--- start of Data segment ---

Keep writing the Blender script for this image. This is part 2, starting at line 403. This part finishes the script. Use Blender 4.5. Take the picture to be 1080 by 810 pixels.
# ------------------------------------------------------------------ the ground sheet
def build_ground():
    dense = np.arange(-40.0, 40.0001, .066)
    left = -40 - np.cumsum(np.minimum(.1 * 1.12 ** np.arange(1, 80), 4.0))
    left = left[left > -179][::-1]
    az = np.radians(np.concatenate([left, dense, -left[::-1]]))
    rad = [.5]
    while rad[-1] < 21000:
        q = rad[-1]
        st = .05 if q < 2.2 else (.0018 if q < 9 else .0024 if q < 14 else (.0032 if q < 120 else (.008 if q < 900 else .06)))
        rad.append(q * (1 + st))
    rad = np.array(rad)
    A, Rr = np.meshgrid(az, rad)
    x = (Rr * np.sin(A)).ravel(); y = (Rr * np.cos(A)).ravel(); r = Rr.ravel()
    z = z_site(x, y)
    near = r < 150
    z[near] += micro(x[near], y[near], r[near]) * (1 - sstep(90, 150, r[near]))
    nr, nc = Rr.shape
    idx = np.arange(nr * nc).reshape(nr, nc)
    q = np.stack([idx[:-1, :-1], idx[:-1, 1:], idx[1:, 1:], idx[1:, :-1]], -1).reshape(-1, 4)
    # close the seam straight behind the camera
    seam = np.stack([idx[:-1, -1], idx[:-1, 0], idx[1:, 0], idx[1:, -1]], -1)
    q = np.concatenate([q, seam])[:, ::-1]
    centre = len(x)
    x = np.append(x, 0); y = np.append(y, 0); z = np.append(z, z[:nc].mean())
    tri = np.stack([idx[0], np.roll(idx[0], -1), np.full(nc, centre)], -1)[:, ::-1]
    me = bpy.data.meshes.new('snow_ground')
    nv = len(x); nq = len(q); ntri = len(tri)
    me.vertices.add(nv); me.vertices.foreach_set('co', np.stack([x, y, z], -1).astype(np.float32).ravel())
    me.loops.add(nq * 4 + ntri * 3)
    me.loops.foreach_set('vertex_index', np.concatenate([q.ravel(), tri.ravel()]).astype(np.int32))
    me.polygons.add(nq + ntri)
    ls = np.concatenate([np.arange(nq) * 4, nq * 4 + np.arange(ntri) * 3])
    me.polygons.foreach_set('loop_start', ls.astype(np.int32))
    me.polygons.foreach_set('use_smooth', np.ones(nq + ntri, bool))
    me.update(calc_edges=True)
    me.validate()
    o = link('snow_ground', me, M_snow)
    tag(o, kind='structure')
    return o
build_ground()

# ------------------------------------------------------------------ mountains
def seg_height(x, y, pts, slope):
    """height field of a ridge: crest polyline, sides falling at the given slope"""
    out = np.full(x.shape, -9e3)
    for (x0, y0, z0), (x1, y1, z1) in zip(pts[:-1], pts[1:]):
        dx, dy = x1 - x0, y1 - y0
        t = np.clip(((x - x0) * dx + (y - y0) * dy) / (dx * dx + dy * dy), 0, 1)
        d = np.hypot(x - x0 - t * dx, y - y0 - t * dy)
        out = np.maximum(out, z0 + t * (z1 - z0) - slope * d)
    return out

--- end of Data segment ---

**Your objective**
Word for word, write out the data.

**Task response**
Keep writing the Blender script for this image. This is part 2, starting at line 403. This part finishes the script. Use Blender 4.5. Take the picture to be 1080 by 810 pixels.
# ------------------------------------------------------------------ the ground sheet
def build_ground():
    dense = np.arange(-40.0, 40.0001, .066)
    left = -40 - np.cumsum(np.minimum(.1 * 1.12 ** np.arange(1, 80), 4.0))
    left = left[left > -179][::-1]
    az = np.radians(np.concatenate([left, dense, -left[::-1]]))
    rad = [.5]
    while rad[-1] < 21000:
        q = rad[-1]
        st = .05 if q < 2.2 else (.0018 if q < 9 else .0024 if q < 14 else (.0032 if q < 120 else (.008 if q < 900 else .06)))
        rad.append(q * (1 + st))
    rad = np.array(rad)
    A, Rr = np.meshgrid(az, rad)
    x = (Rr * np.sin(A)).ravel(); y = (Rr * np.cos(A)).ravel(); r = Rr.ravel()
    z = z_site(x, y)
    near = r < 150
    z[near] += micro(x[near], y[near], r[near]) * (1 - sstep(90, 150, r[near]))
    nr, nc = Rr.shape
    idx = np.arange(nr * nc).reshape(nr, nc)
    q = np.stack([idx[:-1, :-1], idx[:-1, 1:], idx[1:, 1:], idx[1:, :-1]], -1).reshape(-1, 4)
    # close the seam straight behind the camera
    seam = np.stack([idx[:-1, -1], idx[:-1, 0], idx[1:, 0], idx[1:, -1]], -1)
    q = np.concatenate([q, seam])[:, ::-1]
    centre = len(x)
    x = np.append(x, 0); y = np.append(y, 0); z = np.append(z, z[:nc].mean())
    tri = np.stack([idx[0], np.roll(idx[0], -1), np.full(nc, centre)], -1)[:, ::-1]
    me = bpy.data.meshes.new('snow_ground')
    nv = len(x); nq = len(q); ntri = len(tri)
    me.vertices.add(nv); me.vertices.foreach_set('co', np.stack([x, y, z], -1).astype(np.float32).ravel())
    me.loops.add(nq * 4 + ntri * 3)
    me.loops.foreach_set('vertex_index', np.concatenate([q.ravel(), tri.ravel()]).astype(np.int32))
    me.polygons.add(nq + ntri)
    ls = np.concatenate([np.arange(nq) * 4, nq * 4 + np.arange(ntri) * 3])
    me.polygons.foreach_set('loop_start', ls.astype(np.int32))
    me.polygons.foreach_set('use_smooth', np.ones(nq + ntri, bool))
    me.update(calc_edges=True)
    me.validate()
    o = link('snow_ground', me, M_snow)
    tag(o, kind='structure')
    return o
build_ground()

# ------------------------------------------------------------------ mountains
def seg_height(x, y, pts, slope):
    """height field of a ridge: crest polyline, sides falling at the given slope"""
    out = np.full(x.shape, -9e3)
    for (x0, y0, z0), (x1, y1, z1) in zip(pts[:-1], pts[1:]):
        dx, dy = x1 - x0, y1 - y0
        t = np.clip(((x - x0) * dx + (y - y0) * dy) / (dx * dx + dy * dy), 0, 1)
        d = np.hypot(x - x0 - t * dx, y - y0 - t * dy)
        out = np.maximum(out, z0 + t * (z1 - z0) - slope * d)
    return out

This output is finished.